Equally significantly, much of the area, including the synagogue, is firmly, as the Corporation’s conservation area assessment puts it, “in amidst the high-rise modernity” of the City cluster, where building high is encouraged. With plans unveiled last week for a new 43-storey office tower at 31 Bury Street, just 20 metres away from the synagogue, battle lines are being drawn.

The draft plan sets out a requirement for any new building to conserve and enhance the “immediate setting” of the synagogue “without dominating or detracting from its architectural and historic value”. But the setting is tightly defined and does not include the Bury Street site itself.

A previous 49-storey scheme on the site was rejected in 2021 against Guildhall planners’ advice, partly because of its “overbearing and overshadowing impact” on the Bevis Marks courtyard. According to the synagogue, the new scheme will have a similar impact. It wanted more protection written into the plan for what is widely seen as the “single most important historic site for British Jews”, but

However, the corporation rejected that plea. The extent of the immediate setting zone should be a matter for the forthcoming consultation stage, allowing “all interested stakeholders to make representations regarding the policy and evidence base, and for these to be considered holistically,” it said.

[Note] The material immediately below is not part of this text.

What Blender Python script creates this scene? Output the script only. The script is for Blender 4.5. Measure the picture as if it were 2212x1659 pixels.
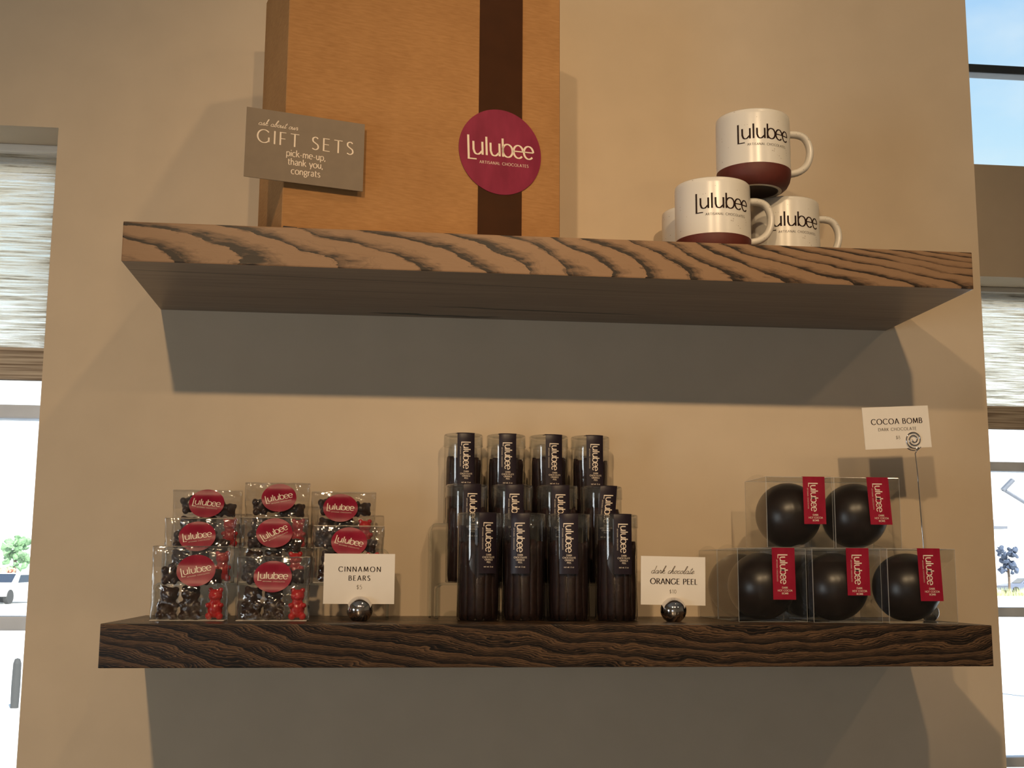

There’s a wider contention too, as set out by officers recommending the earlier Bury Street scheme for approval. This argued that the new can enhance the old, that the “juxtaposition of the old City and the ever-changing modern City skyline” is now in itself an “integral and exciting” part of the Square Mile townscape, giving “greater potency, richness and depth to the setting of these historic buildings”.

Where to draw the line is set to be the key argument as the City Plan moves through its final stages.